There was logic to Ulysses also being played as a woman, at least in terms of this interpretation by Horsley and actor Jodie McNee who projects the character’s feared manipulative intelligence from the persona of a strategic and merciless blue stocking. Does the character really believe what she is espousing in the set-piece speech about “degree” when she says that the only way the Greeks will prevail against Troy is if they continue to respect army hierarchies? In the absence of degree, “son should strike his father dead”. I thought about the many recent instances of mutiny and shooting of officers by Russian troops in Kharkiv.

I liked what Emma Woodvine (credited for voice and text) has the cast do with the verse. They all sit on the pulse of their speeches without being predictable or formulaic (even in question and answer routines). They are, to quote Ulysses as she imagines a conversation between lovers Achilles and Patroclus in their tent, “dainty” with the verse-speaking. Even with the dense imagery, formal speeches, and abundance of metaphor, Horsley keeps things rattling along.

This fluidity is mirrored in movement by Daniel Hay-Gordon with the comings and goings seeming spontaneous even in a plot that can get weighed down by all the conferences and the early parade of warriors. Here this smacked of Marvel comics, an element that delighted the younger groundlings prior to their soaking by rain which, borne on the storm, impacted everybody in the venue.

The production has a brash, bold Las Vegas-type energy and sexual charge which seduced me. It pits chivalry (Trojans) against brutal opportunism (Greeks) and is disturbingly topical.

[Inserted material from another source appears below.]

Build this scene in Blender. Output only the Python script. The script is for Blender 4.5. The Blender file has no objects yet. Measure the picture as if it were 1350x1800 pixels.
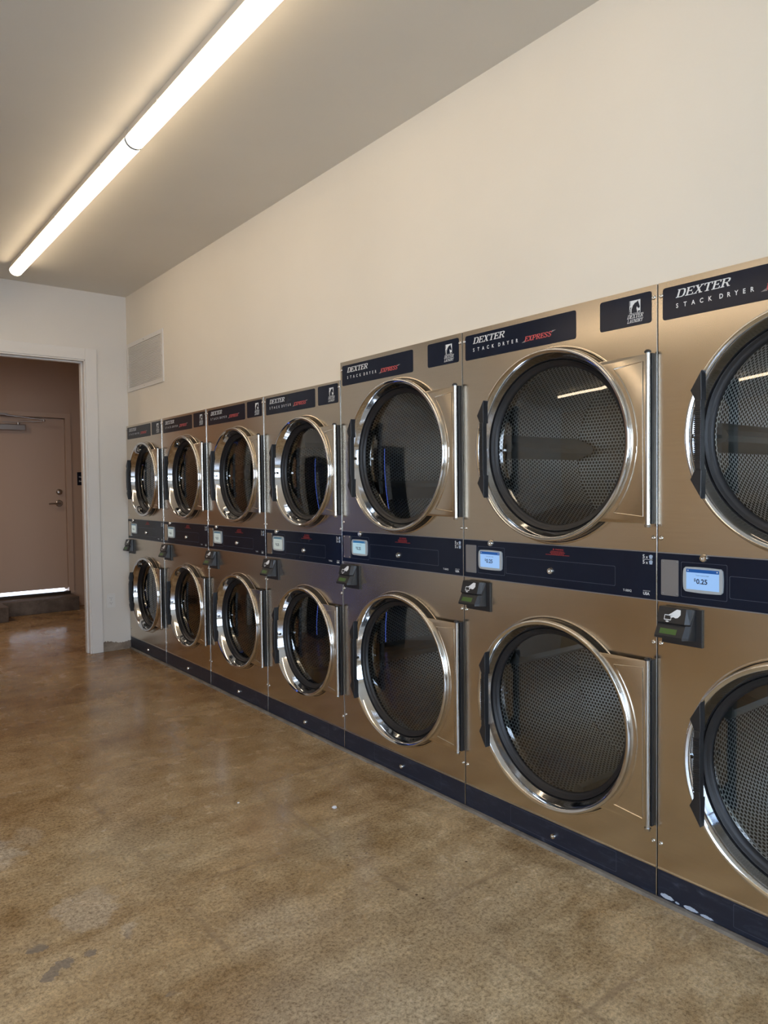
import bpy, bmesh, math, random
from mathutils import Vector, Matrix
random.seed(7)
PI = math.pi
S = bpy.context.scene
C = S.collection

# ------------------------------------------------------------------ camera
CAMX, CAMZ, FPX, YAW, PITCH, ROLL = -2.1328, 1.3520, 1278.53, 0.6671, -0.0325, -0.0113
fw = Vector((math.sin(YAW)*math.cos(PITCH), math.cos(YAW)*math.cos(PITCH), math.sin(PITCH)))
rt = Vector((math.cos(YAW), -math.sin(YAW), 0)); up = rt.cross(fw)
r2 = rt*math.cos(ROLL)+up*math.sin(ROLL); u2 = up*math.cos(ROLL)-rt*math.sin(ROLL)
cd = bpy.data.cameras.new('camera'); cam = bpy.data.objects.new('camera', cd); C.objects.link(cam)
m = Matrix((r2, u2, -fw)).transposed().to_4x4(); m.translation = Vector((CAMX, 0, CAMZ)); cam.matrix_world = m
cd.sensor_fit = 'HORIZONTAL'; cd.sensor_width = 36; cd.lens = FPX*36/1350; cd.clip_start = .02
S.camera = cam

# ------------------------------------------------------------------ world, lights, exposure
S.view_settings.view_transform = 'Standard'; S.view_settings.look = 'None'
S.view_settings.gamma = 1; S.view_settings.use_curve_mapping = False
S.view_settings.exposure = 0.0
TUBE = 10.5          # emission of the tube diffusers
DAY = 9.5           # daylight
HALL = 21.0
S.cycles.max_bounces = 10; S.cycles.diffuse_bounces = 5; S.cycles.glossy_bounces = 6
S.cycles.transparent_max_bounces = 12; S.cycles.caustics_reflective = True
S.cycles.sample_clamp_indirect = 6
w = bpy.data.worlds.new('world'); S.world = w; w.use_nodes = True
nt = w.node_tree; nt.nodes.clear()
tc = nt.nodes.new('ShaderNodeTexCoord'); sep = nt.nodes.new('ShaderNodeSeparateXYZ')
cr = nt.nodes.new('ShaderNodeValToRGB'); bg = nt.nodes.new('ShaderNodeBackground'); wo = nt.nodes.new('ShaderNodeOutputWorld')
nt.links.new(tc.outputs['Generated'], sep.inputs[0]); nt.links.new(sep.outputs['Z'], cr.inputs[0])
cr.color_ramp.elements[0].position = 0.0; cr.color_ramp.elements[0].color = (.80, .88, 1, 1)
cr.color_ramp.elements[1].position = 0.6; cr.color_ramp.elements[1].color = (.42, .62, 1, 1)
nt.links.new(cr.outputs[0], bg.inputs[0]); bg.inputs[1].default_value = DAY; nt.links.new(bg.outputs[0], wo.inputs[0])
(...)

There are so many broad points of contact with modern life, notably the skewering of hero worship and ideals of political leadership that I could hardly credit this as a text from 400 years ago.

Walking back to Blackfriars station I eavesdropped on a young American couple. One of them said, “I wish I’d brought my SparkNotes along!” Well, that’s a legitimate and by no means low-brow response and it showed engagement. The study guide would have told them how many sensible changes of gender there had been here and got the pair thinking about the love matches, conflicts involving fidelity, respect for the old, and debate over what is worth fighting for. I hope the general winning quality of this production enthuses young theatregoers and that Horsley’s intelligent risk-taking inspires new directors.